This is what Elon Musk told Twitter staff.
I think there’s this transformative opportunity in payments. And payments really are just the exchange of information. From an information standpoint, not a huge difference between, say, just sending a direct message and sending a payment. They are basically the same thing. In principle, you can use a direct messaging stack for payments. And so that’s definitely a direction we’re going to go in, enabling people on Twitter to be able to send money anywhere in the world instantly and in real time. We just want to make it as useful as possible.
And later offered more detail:
If you can simply have one balance on Twitter that can simply go positive or a negative, and when it goes positive, the interest rate is better than what you could receive elsewhere, and when it goes negative, the interest rate is lower than what you see elsewhere, now you have a much simpler system.
Then you attach a debit card to the Twitter account so that you have backward compatibility into the payments system because not everyone will accept Twitter. So if they have above a certain balance, you automatically send people a debit card. You want backward compatibility to the existing financial infrastructure.

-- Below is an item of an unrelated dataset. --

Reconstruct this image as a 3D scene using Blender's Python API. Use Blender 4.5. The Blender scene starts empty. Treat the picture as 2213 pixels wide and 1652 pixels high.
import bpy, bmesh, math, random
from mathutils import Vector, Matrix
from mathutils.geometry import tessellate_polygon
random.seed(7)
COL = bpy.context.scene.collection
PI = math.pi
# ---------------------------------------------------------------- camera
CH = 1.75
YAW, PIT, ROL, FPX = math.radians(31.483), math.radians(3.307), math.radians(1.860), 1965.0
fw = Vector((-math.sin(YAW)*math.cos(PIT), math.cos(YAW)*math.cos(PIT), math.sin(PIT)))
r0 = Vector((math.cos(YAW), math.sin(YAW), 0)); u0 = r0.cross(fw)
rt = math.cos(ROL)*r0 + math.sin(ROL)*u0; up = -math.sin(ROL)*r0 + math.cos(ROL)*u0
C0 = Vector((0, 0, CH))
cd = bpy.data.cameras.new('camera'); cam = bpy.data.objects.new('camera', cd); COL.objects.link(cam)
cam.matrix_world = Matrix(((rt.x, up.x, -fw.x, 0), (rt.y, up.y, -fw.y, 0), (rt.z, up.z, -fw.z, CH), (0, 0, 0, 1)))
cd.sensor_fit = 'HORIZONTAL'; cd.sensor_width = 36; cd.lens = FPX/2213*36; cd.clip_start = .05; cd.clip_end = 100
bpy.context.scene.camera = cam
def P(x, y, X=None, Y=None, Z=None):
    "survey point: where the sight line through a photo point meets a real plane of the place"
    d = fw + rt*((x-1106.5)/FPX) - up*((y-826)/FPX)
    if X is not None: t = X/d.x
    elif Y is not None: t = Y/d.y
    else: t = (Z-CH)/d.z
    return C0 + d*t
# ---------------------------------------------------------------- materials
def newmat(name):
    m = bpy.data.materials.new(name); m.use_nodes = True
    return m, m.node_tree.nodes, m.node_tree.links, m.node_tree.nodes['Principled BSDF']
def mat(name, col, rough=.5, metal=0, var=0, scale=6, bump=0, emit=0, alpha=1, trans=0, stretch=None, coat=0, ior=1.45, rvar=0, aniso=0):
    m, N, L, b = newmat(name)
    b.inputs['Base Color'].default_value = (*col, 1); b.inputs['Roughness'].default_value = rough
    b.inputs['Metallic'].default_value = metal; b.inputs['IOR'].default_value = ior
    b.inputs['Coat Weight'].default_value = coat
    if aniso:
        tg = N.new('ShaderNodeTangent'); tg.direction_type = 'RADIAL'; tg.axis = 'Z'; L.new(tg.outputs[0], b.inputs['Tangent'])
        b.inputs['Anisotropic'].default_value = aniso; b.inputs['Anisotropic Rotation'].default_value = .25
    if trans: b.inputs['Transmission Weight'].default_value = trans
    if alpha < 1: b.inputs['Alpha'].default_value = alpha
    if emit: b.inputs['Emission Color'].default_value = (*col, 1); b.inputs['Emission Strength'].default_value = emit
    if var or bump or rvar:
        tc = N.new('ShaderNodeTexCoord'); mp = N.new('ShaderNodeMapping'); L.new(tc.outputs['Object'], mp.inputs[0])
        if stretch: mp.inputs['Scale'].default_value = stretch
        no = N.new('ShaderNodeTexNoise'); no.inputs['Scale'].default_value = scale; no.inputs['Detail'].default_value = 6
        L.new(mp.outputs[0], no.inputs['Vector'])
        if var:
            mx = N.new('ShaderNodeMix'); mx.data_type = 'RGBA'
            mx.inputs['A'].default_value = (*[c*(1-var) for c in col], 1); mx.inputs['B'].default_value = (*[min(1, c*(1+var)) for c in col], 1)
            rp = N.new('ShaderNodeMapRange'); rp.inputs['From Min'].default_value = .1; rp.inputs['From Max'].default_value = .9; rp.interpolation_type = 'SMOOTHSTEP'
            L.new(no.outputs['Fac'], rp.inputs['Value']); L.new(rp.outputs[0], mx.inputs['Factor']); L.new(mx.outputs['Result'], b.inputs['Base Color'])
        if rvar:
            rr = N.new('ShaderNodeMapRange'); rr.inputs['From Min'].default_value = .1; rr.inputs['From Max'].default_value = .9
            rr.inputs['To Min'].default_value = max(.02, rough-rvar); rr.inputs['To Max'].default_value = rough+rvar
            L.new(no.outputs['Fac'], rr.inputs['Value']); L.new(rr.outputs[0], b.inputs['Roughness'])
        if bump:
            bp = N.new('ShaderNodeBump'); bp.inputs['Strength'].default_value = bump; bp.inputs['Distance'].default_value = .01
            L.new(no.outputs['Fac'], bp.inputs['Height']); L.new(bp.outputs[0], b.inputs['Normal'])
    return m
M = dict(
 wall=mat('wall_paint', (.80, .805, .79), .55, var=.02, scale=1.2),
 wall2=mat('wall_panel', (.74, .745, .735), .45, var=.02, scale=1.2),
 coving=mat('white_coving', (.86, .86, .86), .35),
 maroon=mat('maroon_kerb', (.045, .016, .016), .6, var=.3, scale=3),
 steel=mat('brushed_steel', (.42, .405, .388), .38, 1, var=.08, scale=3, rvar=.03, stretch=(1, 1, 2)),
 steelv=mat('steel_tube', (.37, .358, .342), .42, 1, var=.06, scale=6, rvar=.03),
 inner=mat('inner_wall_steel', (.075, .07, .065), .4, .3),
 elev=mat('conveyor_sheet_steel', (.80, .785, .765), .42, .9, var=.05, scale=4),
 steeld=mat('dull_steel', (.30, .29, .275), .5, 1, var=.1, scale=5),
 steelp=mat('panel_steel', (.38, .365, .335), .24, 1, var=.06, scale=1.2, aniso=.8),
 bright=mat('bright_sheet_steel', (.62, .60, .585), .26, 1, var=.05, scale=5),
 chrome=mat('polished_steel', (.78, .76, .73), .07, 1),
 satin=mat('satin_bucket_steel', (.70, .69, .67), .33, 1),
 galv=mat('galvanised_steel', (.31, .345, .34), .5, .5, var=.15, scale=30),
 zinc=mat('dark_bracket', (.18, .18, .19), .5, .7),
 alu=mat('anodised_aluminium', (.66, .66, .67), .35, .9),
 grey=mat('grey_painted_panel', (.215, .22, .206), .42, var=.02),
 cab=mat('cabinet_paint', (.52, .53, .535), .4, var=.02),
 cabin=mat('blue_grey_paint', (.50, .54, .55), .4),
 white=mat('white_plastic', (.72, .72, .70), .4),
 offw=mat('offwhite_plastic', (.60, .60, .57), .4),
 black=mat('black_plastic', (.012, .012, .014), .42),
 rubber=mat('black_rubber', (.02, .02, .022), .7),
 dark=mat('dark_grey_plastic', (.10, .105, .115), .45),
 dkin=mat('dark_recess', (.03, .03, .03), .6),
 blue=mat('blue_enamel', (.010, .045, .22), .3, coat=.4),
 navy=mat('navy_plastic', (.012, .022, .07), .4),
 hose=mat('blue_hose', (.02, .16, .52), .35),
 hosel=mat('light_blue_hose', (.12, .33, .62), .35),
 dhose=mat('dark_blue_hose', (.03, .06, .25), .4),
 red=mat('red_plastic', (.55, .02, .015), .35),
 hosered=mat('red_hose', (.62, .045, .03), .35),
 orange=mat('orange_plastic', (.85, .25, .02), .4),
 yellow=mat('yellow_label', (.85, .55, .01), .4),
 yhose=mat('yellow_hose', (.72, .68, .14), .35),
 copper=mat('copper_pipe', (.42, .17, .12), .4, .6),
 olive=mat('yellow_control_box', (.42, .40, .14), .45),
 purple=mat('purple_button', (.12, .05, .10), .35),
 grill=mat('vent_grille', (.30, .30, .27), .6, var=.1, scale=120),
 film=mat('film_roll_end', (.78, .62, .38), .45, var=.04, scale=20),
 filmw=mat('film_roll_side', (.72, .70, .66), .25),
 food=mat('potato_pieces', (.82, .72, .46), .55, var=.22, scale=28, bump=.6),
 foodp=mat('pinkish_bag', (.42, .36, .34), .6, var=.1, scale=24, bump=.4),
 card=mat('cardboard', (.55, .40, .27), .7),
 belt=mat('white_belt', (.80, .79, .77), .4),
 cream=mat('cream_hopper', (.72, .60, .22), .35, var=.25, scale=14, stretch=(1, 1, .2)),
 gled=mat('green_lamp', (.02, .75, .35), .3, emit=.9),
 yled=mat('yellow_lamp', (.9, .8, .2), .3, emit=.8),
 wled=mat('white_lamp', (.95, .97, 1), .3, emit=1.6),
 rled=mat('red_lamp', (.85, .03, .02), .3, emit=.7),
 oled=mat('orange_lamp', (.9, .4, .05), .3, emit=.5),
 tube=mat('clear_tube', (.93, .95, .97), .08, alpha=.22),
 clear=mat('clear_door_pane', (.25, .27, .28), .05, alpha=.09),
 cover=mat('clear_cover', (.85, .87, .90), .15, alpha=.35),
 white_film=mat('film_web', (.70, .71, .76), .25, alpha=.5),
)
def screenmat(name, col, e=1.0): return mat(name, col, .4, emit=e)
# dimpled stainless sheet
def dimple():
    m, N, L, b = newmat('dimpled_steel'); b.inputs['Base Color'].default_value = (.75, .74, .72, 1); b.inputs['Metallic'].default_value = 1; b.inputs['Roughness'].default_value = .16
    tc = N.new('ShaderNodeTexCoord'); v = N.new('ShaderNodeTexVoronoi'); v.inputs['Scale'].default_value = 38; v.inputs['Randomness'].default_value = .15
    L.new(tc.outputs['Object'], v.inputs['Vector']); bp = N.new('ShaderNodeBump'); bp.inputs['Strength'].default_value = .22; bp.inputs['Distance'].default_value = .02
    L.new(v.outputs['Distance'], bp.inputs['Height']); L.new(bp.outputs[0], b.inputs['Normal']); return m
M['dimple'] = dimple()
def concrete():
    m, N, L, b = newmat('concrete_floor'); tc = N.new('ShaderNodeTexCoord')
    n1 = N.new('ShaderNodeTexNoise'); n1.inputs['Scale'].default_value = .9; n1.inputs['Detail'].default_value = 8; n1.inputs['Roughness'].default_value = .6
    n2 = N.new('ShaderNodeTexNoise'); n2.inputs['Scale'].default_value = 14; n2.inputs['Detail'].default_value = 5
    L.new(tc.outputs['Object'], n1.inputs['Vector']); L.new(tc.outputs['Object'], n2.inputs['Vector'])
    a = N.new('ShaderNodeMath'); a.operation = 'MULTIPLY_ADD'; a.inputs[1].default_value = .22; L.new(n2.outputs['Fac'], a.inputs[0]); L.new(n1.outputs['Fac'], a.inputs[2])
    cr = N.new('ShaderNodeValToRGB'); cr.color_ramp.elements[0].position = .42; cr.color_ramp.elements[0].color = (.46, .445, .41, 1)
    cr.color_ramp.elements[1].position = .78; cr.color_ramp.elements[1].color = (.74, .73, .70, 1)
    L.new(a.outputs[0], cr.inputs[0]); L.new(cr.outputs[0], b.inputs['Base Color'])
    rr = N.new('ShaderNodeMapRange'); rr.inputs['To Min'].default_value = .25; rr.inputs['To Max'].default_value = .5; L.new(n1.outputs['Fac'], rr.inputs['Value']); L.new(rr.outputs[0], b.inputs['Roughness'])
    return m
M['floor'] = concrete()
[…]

In the US, there’s still a small number of checks that are used. So if your landlord is demanding that you send a check, you have to have some non-zero number of checks. Then we would send a small number of checks to those that need to have checks. Then you add automatic payment. Then over time, you basically address what are all the things that you’d want from a finance standpoint. And if you address all things that you want from a finance standpoint, then we will be the people’s financial institution.